* _EXERCISE GOAL_:
Leaving the pictures out, print the lines from the first line of the listing through the line containing "S = bpy.context.scene", exactly as they read, and no others.
** start of GIVEN DATA **
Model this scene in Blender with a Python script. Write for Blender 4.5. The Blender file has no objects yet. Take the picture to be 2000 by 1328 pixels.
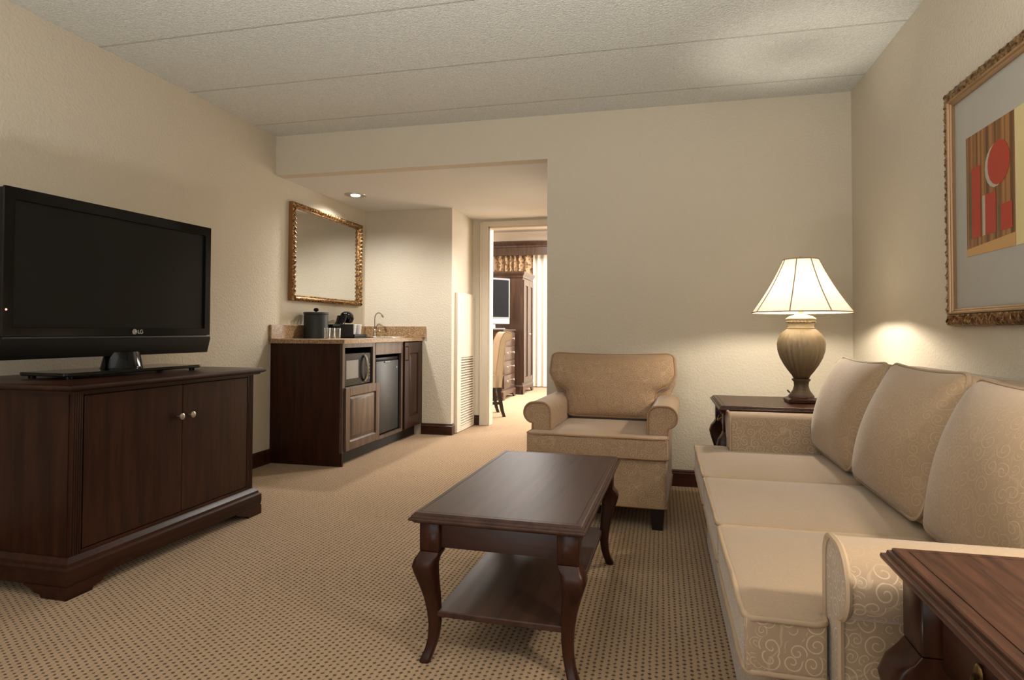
import bpy, bmesh, math, random
from math import sin, cos, pi, radians, sqrt, atan2, exp
from mathutils import Vector, Matrix

random.seed(7)
C = bpy.context.scene.collection
S = bpy.context.scene

# ---------------------------------------------------------------- helpers
class B:
    """collects shapes into one mesh"""
    def __init__(self):
        self.bm = bmesh.new()
        self.uv = self.bm.loops.layers.uv.new('UVMap')
        self.tag = self.bm.faces.layers.int.new('hasuv')
    def face(self, vs, uvs=None, mi=0):
        try:
            f = self.bm.faces.new(vs)
        except ValueError:
            return None
        f.material_index = mi
        if uvs:
            for l, u in zip(f.loops, uvs):
                l[self.uv].uv = u
            f[self.tag] = 1
        return f
    def box(self, x0, x1, y0, y1, z0, z1, bev=0.0, seg=2, mi=0, M=None):
        v = [self.bm.verts.new((x, y, z)) for z in (z0, z1) for y in (y0, y1) for x in (x0, x1)]
        fs = [self.face([v[i] for i in q], mi=mi) for q in
              ((0, 2, 3, 1), (4, 5, 7, 6), (0, 1, 5, 4), (2, 6, 7, 3), (0, 4, 6, 2), (1, 3, 7, 5))]
        if bev > 0:
            es = list({e for f in fs for e in f.edges})
            r = bmesh.ops.bevel(self.bm, geom=es, offset=bev, segments=seg, affect='EDGES', profile=0.5)
            for f in r['faces']:
                f.material_index = mi
            if M:
                vs = list({w for f in r['faces'] for w in f.verts} | {w for w in v if w.is_valid})
                bmesh.ops.transform(self.bm, matrix=M, verts=vs)
        elif M:
            bmesh.ops.transform(self.bm, matrix=M, verts=v)
        return self
    def rings(self, rs, cap0=True, cap1=True, closed=True, mi=0, uv=False):
        """loft between rings (lists of points)"""
        R = [[self.bm.verts.new(p) for p in r] for r in rs]
        n = len(R[0])
        vlen = 0.0
        for a in range(len(R) - 1):
            dl = (Vector(rs[a + 1][0]) - Vector(rs[a][0])).length
            ul = 0.0
            for i in range(n if closed else n - 1):
                j = (i + 1) % n
                du = (Vector(rs[a][j]) - Vector(rs[a][i])).length
                uvs = [(ul, vlen), (ul + du, vlen), (ul + du, vlen + dl), (ul, vlen + dl)] if uv else None
                self.face([R[a][i], R[a][j], R[a + 1][j], R[a + 1][i]], uvs, mi)
                ul += du
            vlen += dl
        if cap0:
            self.face(list(reversed(R[0])), mi=mi)
        if cap1:
            self.face(R[-1], mi=mi)
        return self
    def lathe(self, prof, cx=0, cy=0, n=32, mod=None, cap0=True, cap1=True, mi=0, cz=0):
        rs = []
        for k, (r, z) in enumerate(prof):
            ring = []
            for i in range(n):
                t = 2 * pi * i / n
                rr = r if mod is None else mod(r, z, t)
                ring.append((cx + rr * cos(t), cy + rr * sin(t), cz + z))
            rs.append(ring)
        return self.rings(rs, cap0, cap1, True, mi)
    def rects(self, x0, x1, y0, y1, prof, cap0=True, cap1=True, mi=0):
        """stack of rectangles grown outward by o at height z: table tops, mouldings"""
        rs = [[(x0 - o, y0 - o, z), (x1 + o, y0 - o, z), (x1 + o, y1 + o, z), (x0 - o, y1 + o, z)] for o, z in prof]
        return self.rings(rs, cap0, cap1, True, mi)
    def prism(self, pts, a0, a1, axis='x', mi=0, uv=False, steps=1):
        def P(p, a):
            return {'x': (a, p[0], p[1]), 'y': (p[0], a, p[1]), 'z': (p[0], p[1], a)}[axis]
        rs = [[P(p, a0 + (a1 - a0) * k / steps) for p in pts] for k in range(steps + 1)]
        return self.rings(rs, True, True, True, mi, uv)
    def tube(self, path, r, n=8, closed=False, mi=0):
        P = [Vector(p) for p in path]
        m = len(P)
        rad = r if isinstance(r, (list, tuple)) else [r] * m
        rs = []
        up = None
        for i in range(m):
            if closed:
                t = P[(i + 1) % m] - P[i - 1]
            else:
                t = P[min(i + 1, m - 1)] - P[max(i - 1, 0)]
            t.normalize()
            if up is None:
                up = t.orthogonal().normalized()
            else:
                up = (up - t * up.dot(t))
                up = up.normalized() if up.length > 1e-6 else t.orthogonal().normalized()
            s = t.cross(up)
            rs.append([tuple(P[i] + (up * cos(2 * pi * k / n) + s * sin(2 * pi * k / n)) * rad[i]) for k in range(n)])
        if closed:
            rs.append(rs[0])
            R = [[self.bm.verts.new(p) for p in q] for q in rs[:-1]]
            for a in range(len(R)):
                b = (a + 1) % len(R)
                for k in range(n):
                    self.face([R[a][k], R[a][(k + 1) % n], R[b][(k + 1) % n], R[b][k]], mi=mi)
            return self
        return self.rings(rs, True, True, True, mi)
    def sphere(self, c, r, sx=1, sy=1, sz=1, n=16, m=10, mi=0):
        prof = [(max(1e-4, r * sin(pi * k / m)), -r * cos(pi * k / m)) for k in range(m + 1)]
        rs = [[(c[0] + a * cos(2 * pi * i / n) * sx, c[1] + a * sin(2 * pi * i / n) * sy, c[2] + z * sz) for i in range(n)] for a, z in prof]
        return self.rings(rs, mi=mi)
    def xf(self, M):
        bmesh.ops.transform(self.bm, matrix=M, verts=self.bm.verts[:])
        return self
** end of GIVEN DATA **
* _TASK ANSWER_:
Model this scene in Blender with a Python script. Write for Blender 4.5. The Blender file has no objects yet. Take the picture to be 2000 by 1328 pixels.
import bpy, bmesh, math, random
from math import sin, cos, pi, radians, sqrt, atan2, exp
from mathutils import Vector, Matrix

random.seed(7)
C = bpy.context.scene.collection
S = bpy.context.scene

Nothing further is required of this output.